Despejava eu, tranquilo, o carrito das compras na bagageira do panzer, no parque do hipermercado. Praticamente de costas, ou de esguelha, mostrava um perfil enviesado, difícil de analisar. Mas ele foi decidido e peremptório. Parou-me ali ao lado, abriu o vidro do Corsa, esticou o pescocil e pôs-se a chamar pelo Jorge, que é o meu nome.
Eu lá fui ao seu encontro, debrucei-me na janela, vi-lhe o ventre dilatado a roçar-se no volante, observei-lhe as feições. Do arquivo não me saiu nada parecido.
– Desculpe, mas…
– Sou o genro do Teixeira! Tenho uns quilitos a mais, umas entradas aqui, que o tempo passa. Mas lembro-me bem de si!
E lá insistia, a apresentar-me a nuca, as misérias do cabelo. Eu voltei a mirar-lhe os trinta anos, o descair do olhar, a silhueta estranha. Voltei a remexer cá dentro nos ficheiros. E nada.
– Genro do Teixeira?! Mas qual deles?
– O funcionário do banco! Primeiro no Canidelo, mais tarde nos Francelos!
Lembrei-me do Abadesso, das traduções de alemão, mas do Teixeira do banco nem sinal.
– Não há nenhum Teixeira que eu conheça… nunca fui ao Canidelo…
– Então você onde mora?
– Lá para as Antas!
– É daí, fui lá carteiro! Você não se chama Jorge?
– É verdade!
E fui cedendo. Têm-se visto verdades mais atacadas de enigma do que as fábulas da esfinge.
– Pois é daí, eu despachava o correio!
Ele às vezes reparo nos carteiros. Trazem-me cartas do banco, os avisos dos impostos, trazem notícias longínquas de guerras administrativas que sustento há trinta anos. Mas, de quantos conheci, nenhum carteiro era assim.

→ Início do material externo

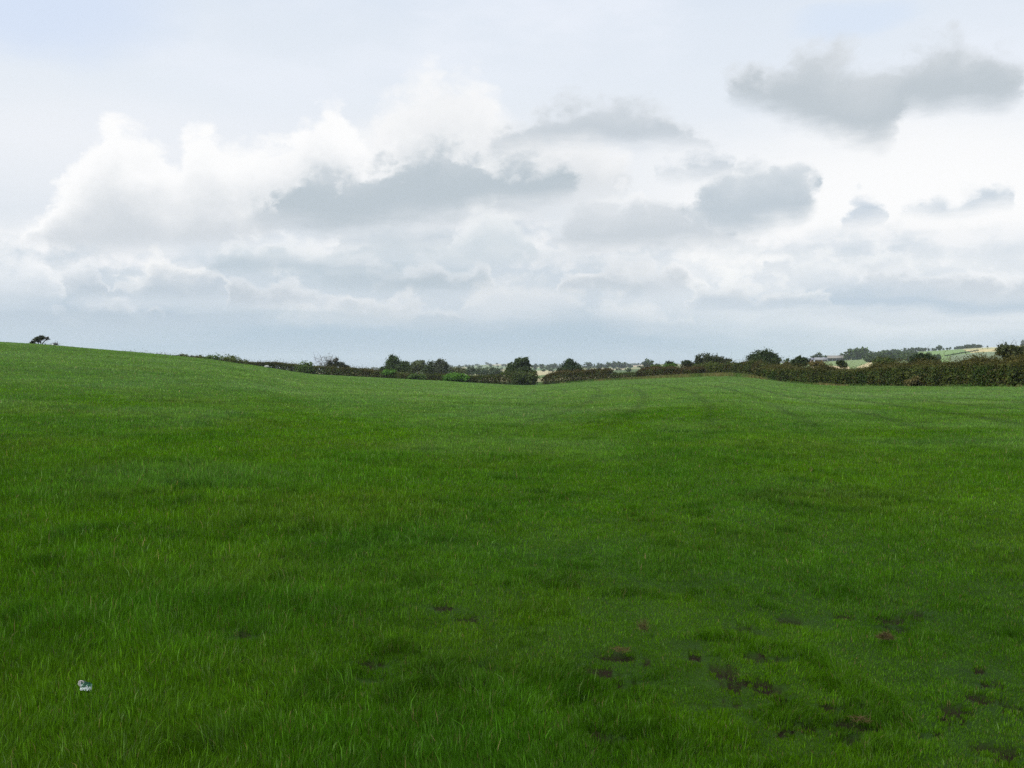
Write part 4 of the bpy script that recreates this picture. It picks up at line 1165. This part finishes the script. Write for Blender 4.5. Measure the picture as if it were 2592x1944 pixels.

– Trabalho agora em Alverca. Conhece Alverca?
– Muito bem!
Aterrei lá muita vez, dei lá lições do Camões, e um dia fui ver o Museu do Ar, que entre espólios mais concretos me guarda a mim bocados do canastro.
– Ele é um bocado longe, andar abaixo e acima!
– Pois compreendo…
Sinto-me à entrada do delírio. Carteiro ou não, eu nunca o vi mais gordo. Mas ele é novo demais para sofrer de paranóias. E eu, que já estou por tudo, passo em revista as últimas semanas. Tenho os impostos em dia, não me lembro de nenhum crime maior, e pecados só os do pensamento. Ele continua prazenteiro, fala-me outra vez de Alverca, jura que lhe sou familiar.

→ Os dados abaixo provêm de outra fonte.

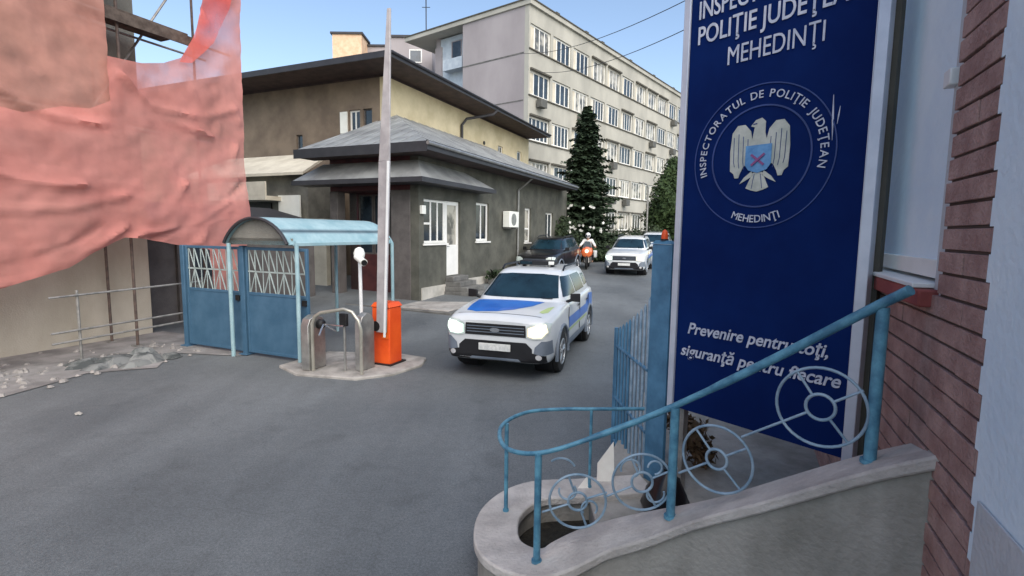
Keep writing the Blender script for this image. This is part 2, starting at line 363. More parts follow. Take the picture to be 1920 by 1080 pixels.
# ------------------------------------------------------------------ ground
def sheet(pts_fn, xs, ys, dz=0):
    mb = MB(); n = len(xs)
    mb.v = [Vector((x, y, gz(x, y)+dz)) for y in ys for x in xs]
    mb.f = [(j*n+i, j*n+i+1, (j+1)*n+i+1, (j+1)*n+i) for j in range(len(ys)-1) for i in range(n-1)]
    return mb
xs = [-900, -300, -100, -40, -20, -10, -5, 0, 5, 10, 20, 40, 100, 300, 900]
ys = [-200, -60, -20, -5, 0, 3, 6, 9, 12, 15, 20, 26, 32, 38, 50, 80, 200, 500, 1500]
single('ground', sheet(None, xs, ys), 'asphalt', FW, (0, 0, 0), kind='structure', smooth=60)
mb = MB(); bm = poly_grid([(-11.7, -6), (-9.0, -6), (-9.15, 1), (-8.9, 3.2), (-9.3, 4.6), (-8.7, 5.3), (-9.4, 6.1), (-8.2, 6.45), (-8.3, 7.3), (-11.7, 7.3)], .5)
bm_into(mb, bm, lambda c: Vector((c.x+.06*noise.noise(c*1.7), c.y, .012)))
single('pavement', mb, 'paving', FS, (-10, 0, 0), kind='structure')
# gate island: a low concrete slab under turnstile and barrier
isl = [(-6.95, 6.2), (-6.3, 5.95), (-5.3, 6.15), (-4.95, 6.6), (-4.85, 7.3), (-5.05, 7.75), (-5.6, 7.8), (-6.95, 7.35)]
mb = MB().hull([(x, y, -.1) for x, y in isl], [(x, y, .045) for x, y in isl])
single('traffic_island', mb, 'concrete', FS, (-6, 7, 0), kind='structure', bevel=.02)
# pavement in front of the guardhouse
mb = MB().box(-8.93, -7.15, 12.05, 27.5, -.4, .16)
single('pavement', mb, 'concrete', FS, (-8, 14, 0), kind='structure', bevel=.02)
mb = MB().box(-7.147, -6.95, 12.0, 27.5, -.4, .14).box(-10.6, -6.95, 11.85, 11.997, -.4, .14)
single('kerb', mb, 'kerb', FS, (-7, 14, 0), kind='structure', bevel=.02)

# ------------------------------------------------------------------ guardhouse
def shade_q(*pts): return list(pts)
G = thing('guardhouse', 'low grey rendered guardhouse with metal sheet hip roof beside the yard road', 'building', FS, (-8.93, 13.33, 0))
A0, A1, B0, B1 = -12.35, -8.93, 13.33, 27.9
TH = .3
mb = MB()
# long wall facing the road: direction along b, inside towards -a
mb.wall((A1, B0), (0, 1), (-1, 0), B1-B0, -.3, 4.62, TH, [(.27, 1.62, 1.92, 3.3), (1.62, 2.55, .82, 3.32), (3.72, 4.8, 1.95, 3.38), (8.45, 9.2, 1.85, 3.4), (11.2, 12.3, 1.9, 3.3)])
mb.box(A0, A1-TH, B1-TH, B1, -.3, 4.62).box(A0, A0+TH, B0+.9, B1-TH, -.3, 4.62)
part('wall', mb, 'grey_render', G, smooth=None)
mb = MB().wall((-12.35, B0+.9), (1, 0), (0, 1), 12.35-8.93-TH, -.3, 4.62, .2, [(.35, 2.2, 1.5, 3.5)])
part('porch_wall', mb, 'maroon', G, smooth=None)
for k, (s0, s1) in enumerate([(.35, .95), (.98, 1.58), (1.61, 2.2)]):
    window(G, (-12.35, B0+.9), (1, 0), (0, 1), s0, s1, 1.5, 3.5, d=.05, fw=.05, frame='grey_dark', pane='glass')
part('porch_lintel', MB().box(A0, A1-TH, B0, B0+.897, 3.55, 4.62), 'maroon', G, smooth=None)
part('pillar', MB().box(-9.95, A1-TH-.003, B0-.02, B0+.35, -.3, 3.55), 'grey_dark', G, bevel=.02)
part('pillar', MB().box(A0-.02, A0+.3, B0-.02, B0+.35, -.3, 3.55), 'grey_dark', G, bevel=.02)
part('plinth', MB().box(A1+.002, A1+.035, B0+.1, B0+1.6, .16, .55).box(A1+.002, A1+.035, B0+2.6, B1, .16, .62), 'pale_base', G)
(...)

A instâncias minhas lá nos despedimos. E eu fico-me a pensar em espiões secretos, em conspirações maradas, a acreditar em bruxas, eu sei lá. Não tivesse a alma sossegada, e quem entrava em paranóias era eu.
Jorge Carvalheira
hehehe. todos passamos por essas situações, mas dificilmente as contamos tão bem e com tanta graça.
gosto de não me desmanchar e ir fazendo perguntas a situar progressivamente o outro, como se fizesse um zoom. tipo google earth.
Oh pá, isso foi uma alucinação. O teu alter ego num parque de estacionamento. Acontece, acontece. Pelo menos, dá-te para escrever bem, lol.
Muito bom, Jorge. Apreciei, em especial, o perfume a crónica pós-existencialista. Está tudo doido, incluindo os malucos.
Neste tipo de histórias eu é que costume ter o papel de carteiro…
Não foi falar à micaelense ou à Eanes (“costume”), foi gralha.
Salut, susana!
E a ti, Claudita, dá-te para quê, conta lá?!
Foi o que pensei, Valupi. Juro-te!
dá-me para tirar fotos, JC.
Boa ideia, Cláudia!
Vendo bem, andamos ao mesmo.
encontrei a minha alma gémea no aspirina (JC). ai que dor de cabeça.
Não te amofines assim, mulher, que não é caso para isso! Deita o coração ao largo!
E mais não sabes tu que tenho em casa um laboratório inteiro.
Com fixadores, tinas, tubos de água a correr, luzes vermelhas.
As noites é que me parecem curtas!
Bolas! Estás a falar a sério? Ainda ontem falei com um velho fotógrafo rabugento, vindo de Sintra. Mostrou-me as fotos tiradas cá no Porto e outra com que ganhou um prémio (que lhe valeu uma máquina). Quando lhe mostrei as minhas, não disse nada, mas o raio do velho, lá a muito custo, disse
– Tem uma boa máquina. Tem que é que ser bem trabalhada.
Outra inteligente dele
– Antes, os fotógrafos trabalhavam para as máquinas. Agora são as máquinas a trabalhar para os fotógrafos.